__REQUIREMENTS__
Retype the whole listing below, character for character.

>> start DATA EXCERPT

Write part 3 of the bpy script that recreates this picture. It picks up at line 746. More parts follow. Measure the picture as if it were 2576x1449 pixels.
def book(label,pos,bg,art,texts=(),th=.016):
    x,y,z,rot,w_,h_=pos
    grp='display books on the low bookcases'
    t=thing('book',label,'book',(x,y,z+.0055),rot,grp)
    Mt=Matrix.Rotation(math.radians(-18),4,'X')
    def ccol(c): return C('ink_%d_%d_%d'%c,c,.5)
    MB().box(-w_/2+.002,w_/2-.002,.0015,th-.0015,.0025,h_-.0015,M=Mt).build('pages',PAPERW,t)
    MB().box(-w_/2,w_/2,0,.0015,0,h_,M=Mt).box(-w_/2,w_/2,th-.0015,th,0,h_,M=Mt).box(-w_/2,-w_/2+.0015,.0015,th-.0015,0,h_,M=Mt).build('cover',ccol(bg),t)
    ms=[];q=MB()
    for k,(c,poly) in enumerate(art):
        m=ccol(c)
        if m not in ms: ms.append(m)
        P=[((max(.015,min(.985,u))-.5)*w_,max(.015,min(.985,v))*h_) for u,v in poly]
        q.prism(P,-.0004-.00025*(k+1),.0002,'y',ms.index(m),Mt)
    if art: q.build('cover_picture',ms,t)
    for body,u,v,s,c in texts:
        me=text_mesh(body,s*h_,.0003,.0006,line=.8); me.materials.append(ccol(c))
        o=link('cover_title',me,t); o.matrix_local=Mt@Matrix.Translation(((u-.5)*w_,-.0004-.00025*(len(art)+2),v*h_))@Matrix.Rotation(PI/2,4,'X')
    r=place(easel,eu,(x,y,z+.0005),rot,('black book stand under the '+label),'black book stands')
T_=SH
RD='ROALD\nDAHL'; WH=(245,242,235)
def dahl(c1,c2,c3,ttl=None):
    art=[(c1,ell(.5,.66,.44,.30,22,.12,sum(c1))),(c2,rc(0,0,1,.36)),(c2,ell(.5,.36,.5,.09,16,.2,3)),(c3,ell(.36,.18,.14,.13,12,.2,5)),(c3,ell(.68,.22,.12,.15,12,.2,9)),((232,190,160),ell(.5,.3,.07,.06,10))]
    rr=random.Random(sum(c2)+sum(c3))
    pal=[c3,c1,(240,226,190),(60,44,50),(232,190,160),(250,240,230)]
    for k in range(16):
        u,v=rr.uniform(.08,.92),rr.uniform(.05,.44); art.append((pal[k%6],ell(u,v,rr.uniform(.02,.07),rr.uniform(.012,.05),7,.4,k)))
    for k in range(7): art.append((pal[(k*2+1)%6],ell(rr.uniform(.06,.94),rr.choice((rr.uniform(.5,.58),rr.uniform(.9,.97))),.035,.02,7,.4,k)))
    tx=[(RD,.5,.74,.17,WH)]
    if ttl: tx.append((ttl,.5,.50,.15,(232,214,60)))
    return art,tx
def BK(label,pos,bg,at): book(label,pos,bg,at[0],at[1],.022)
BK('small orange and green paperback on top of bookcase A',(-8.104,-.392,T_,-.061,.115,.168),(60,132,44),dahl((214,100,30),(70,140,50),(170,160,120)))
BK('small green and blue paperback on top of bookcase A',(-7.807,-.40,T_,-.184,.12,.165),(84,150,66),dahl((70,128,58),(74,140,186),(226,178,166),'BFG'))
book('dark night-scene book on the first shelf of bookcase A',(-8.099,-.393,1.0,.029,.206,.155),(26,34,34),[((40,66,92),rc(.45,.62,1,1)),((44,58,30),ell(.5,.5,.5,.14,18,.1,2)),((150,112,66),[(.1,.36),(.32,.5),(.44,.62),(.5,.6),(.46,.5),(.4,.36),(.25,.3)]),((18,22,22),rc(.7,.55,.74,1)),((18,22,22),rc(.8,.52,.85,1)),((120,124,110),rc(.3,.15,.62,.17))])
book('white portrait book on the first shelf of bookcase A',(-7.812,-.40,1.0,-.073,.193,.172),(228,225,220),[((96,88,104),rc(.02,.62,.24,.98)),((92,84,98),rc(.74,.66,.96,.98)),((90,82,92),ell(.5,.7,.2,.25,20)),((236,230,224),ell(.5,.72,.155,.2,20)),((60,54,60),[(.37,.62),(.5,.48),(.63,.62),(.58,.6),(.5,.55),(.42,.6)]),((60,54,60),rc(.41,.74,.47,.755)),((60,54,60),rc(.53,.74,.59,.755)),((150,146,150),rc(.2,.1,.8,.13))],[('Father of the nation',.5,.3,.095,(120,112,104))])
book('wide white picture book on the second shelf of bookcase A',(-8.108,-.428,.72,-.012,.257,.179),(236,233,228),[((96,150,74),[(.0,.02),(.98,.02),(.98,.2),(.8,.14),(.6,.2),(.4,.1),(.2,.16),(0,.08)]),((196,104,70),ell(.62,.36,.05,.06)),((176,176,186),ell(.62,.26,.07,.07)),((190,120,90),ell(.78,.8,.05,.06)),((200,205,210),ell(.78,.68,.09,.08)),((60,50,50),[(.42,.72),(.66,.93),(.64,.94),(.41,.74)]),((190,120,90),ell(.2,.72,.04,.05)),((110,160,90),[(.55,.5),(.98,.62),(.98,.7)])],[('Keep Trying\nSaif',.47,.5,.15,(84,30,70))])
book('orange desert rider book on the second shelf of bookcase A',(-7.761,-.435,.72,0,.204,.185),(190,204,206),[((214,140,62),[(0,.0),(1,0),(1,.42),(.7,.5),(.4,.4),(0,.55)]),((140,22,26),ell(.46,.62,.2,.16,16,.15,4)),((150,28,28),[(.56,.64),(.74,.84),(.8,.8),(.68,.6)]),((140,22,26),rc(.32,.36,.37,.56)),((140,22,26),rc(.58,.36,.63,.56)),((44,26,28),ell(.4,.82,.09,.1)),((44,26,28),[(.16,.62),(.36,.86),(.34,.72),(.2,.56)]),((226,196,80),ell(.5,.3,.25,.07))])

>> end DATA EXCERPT

__EXERCISE RESPONSE__
Write part 3 of the bpy script that recreates this picture. It picks up at line 746. More parts follow. Measure the picture as if it were 2576x1449 pixels.
def book(label,pos,bg,art,texts=(),th=.016):
    x,y,z,rot,w_,h_=pos
    grp='display books on the low bookcases'
    t=thing('book',label,'book',(x,y,z+.0055),rot,grp)
    Mt=Matrix.Rotation(math.radians(-18),4,'X')
    def ccol(c): return C('ink_%d_%d_%d'%c,c,.5)
    MB().box(-w_/2+.002,w_/2-.002,.0015,th-.0015,.0025,h_-.0015,M=Mt).build('pages',PAPERW,t)
    MB().box(-w_/2,w_/2,0,.0015,0,h_,M=Mt).box(-w_/2,w_/2,th-.0015,th,0,h_,M=Mt).box(-w_/2,-w_/2+.0015,.0015,th-.0015,0,h_,M=Mt).build('cover',ccol(bg),t)
    ms=[];q=MB()
    for k,(c,poly) in enumerate(art):
        m=ccol(c)
        if m not in ms: ms.append(m)
        P=[((max(.015,min(.985,u))-.5)*w_,max(.015,min(.985,v))*h_) for u,v in poly]
        q.prism(P,-.0004-.00025*(k+1),.0002,'y',ms.index(m),Mt)
    if art: q.build('cover_picture',ms,t)
    for body,u,v,s,c in texts:
        me=text_mesh(body,s*h_,.0003,.0006,line=.8); me.materials.append(ccol(c))
        o=link('cover_title',me,t); o.matrix_local=Mt@Matrix.Translation(((u-.5)*w_,-.0004-.00025*(len(art)+2),v*h_))@Matrix.Rotation(PI/2,4,'X')
    r=place(easel,eu,(x,y,z+.0005),rot,('black book stand under the '+label),'black book stands')
T_=SH
RD='ROALD\nDAHL'; WH=(245,242,235)
def dahl(c1,c2,c3,ttl=None):
    art=[(c1,ell(.5,.66,.44,.30,22,.12,sum(c1))),(c2,rc(0,0,1,.36)),(c2,ell(.5,.36,.5,.09,16,.2,3)),(c3,ell(.36,.18,.14,.13,12,.2,5)),(c3,ell(.68,.22,.12,.15,12,.2,9)),((232,190,160),ell(.5,.3,.07,.06,10))]
    rr=random.Random(sum(c2)+sum(c3))
    pal=[c3,c1,(240,226,190),(60,44,50),(232,190,160),(250,240,230)]
    for k in range(16):
        u,v=rr.uniform(.08,.92),rr.uniform(.05,.44); art.append((pal[k%6],ell(u,v,rr.uniform(.02,.07),rr.uniform(.012,.05),7,.4,k)))
    for k in range(7): art.append((pal[(k*2+1)%6],ell(rr.uniform(.06,.94),rr.choice((rr.uniform(.5,.58),rr.uniform(.9,.97))),.035,.02,7,.4,k)))
    tx=[(RD,.5,.74,.17,WH)]
    if ttl: tx.append((ttl,.5,.50,.15,(232,214,60)))
    return art,tx
def BK(label,pos,bg,at): book(label,pos,bg,at[0],at[1],.022)
BK('small orange and green paperback on top of bookcase A',(-8.104,-.392,T_,-.061,.115,.168),(60,132,44),dahl((214,100,30),(70,140,50),(170,160,120)))
BK('small green and blue paperback on top of bookcase A',(-7.807,-.40,T_,-.184,.12,.165),(84,150,66),dahl((70,128,58),(74,140,186),(226,178,166),'BFG'))
book('dark night-scene book on the first shelf of bookcase A',(-8.099,-.393,1.0,.029,.206,.155),(26,34,34),[((40,66,92),rc(.45,.62,1,1)),((44,58,30),ell(.5,.5,.5,.14,18,.1,2)),((150,112,66),[(.1,.36),(.32,.5),(.44,.62),(.5,.6),(.46,.5),(.4,.36),(.25,.3)]),((18,22,22),rc(.7,.55,.74,1)),((18,22,22),rc(.8,.52,.85,1)),((120,124,110),rc(.3,.15,.62,.17))])
book('white portrait book on the first shelf of bookcase A',(-7.812,-.40,1.0,-.073,.193,.172),(228,225,220),[((96,88,104),rc(.02,.62,.24,.98)),((92,84,98),rc(.74,.66,.96,.98)),((90,82,92),ell(.5,.7,.2,.25,20)),((236,230,224),ell(.5,.72,.155,.2,20)),((60,54,60),[(.37,.62),(.5,.48),(.63,.62),(.58,.6),(.5,.55),(.42,.6)]),((60,54,60),rc(.41,.74,.47,.755)),((60,54,60),rc(.53,.74,.59,.755)),((150,146,150),rc(.2,.1,.8,.13))],[('Father of the nation',.5,.3,.095,(120,112,104))])
book('wide white picture book on the second shelf of bookcase A',(-8.108,-.428,.72,-.012,.257,.179),(236,233,228),[((96,150,74),[(.0,.02),(.98,.02),(.98,.2),(.8,.14),(.6,.2),(.4,.1),(.2,.16),(0,.08)]),((196,104,70),ell(.62,.36,.05,.06)),((176,176,186),ell(.62,.26,.07,.07)),((190,120,90),ell(.78,.8,.05,.06)),((200,205,210),ell(.78,.68,.09,.08)),((60,50,50),[(.42,.72),(.66,.93),(.64,.94),(.41,.74)]),((190,120,90),ell(.2,.72,.04,.05)),((110,160,90),[(.55,.5),(.98,.62),(.98,.7)])],[('Keep Trying\nSaif',.47,.5,.15,(84,30,70))])
book('orange desert rider book on the second shelf of bookcase A',(-7.761,-.435,.72,0,.204,.185),(190,204,206),[((214,140,62),[(0,.0),(1,0),(1,.42),(.7,.5),(.4,.4),(0,.55)]),((140,22,26),ell(.46,.62,.2,.16,16,.15,4)),((150,28,28),[(.56,.64),(.74,.84),(.8,.8),(.68,.6)]),((140,22,26),rc(.32,.36,.37,.56)),((140,22,26),rc(.58,.36,.63,.56)),((44,26,28),ell(.4,.82,.09,.1)),((44,26,28),[(.16,.62),(.36,.86),(.34,.72),(.2,.56)]),((226,196,80),ell(.5,.3,.25,.07))])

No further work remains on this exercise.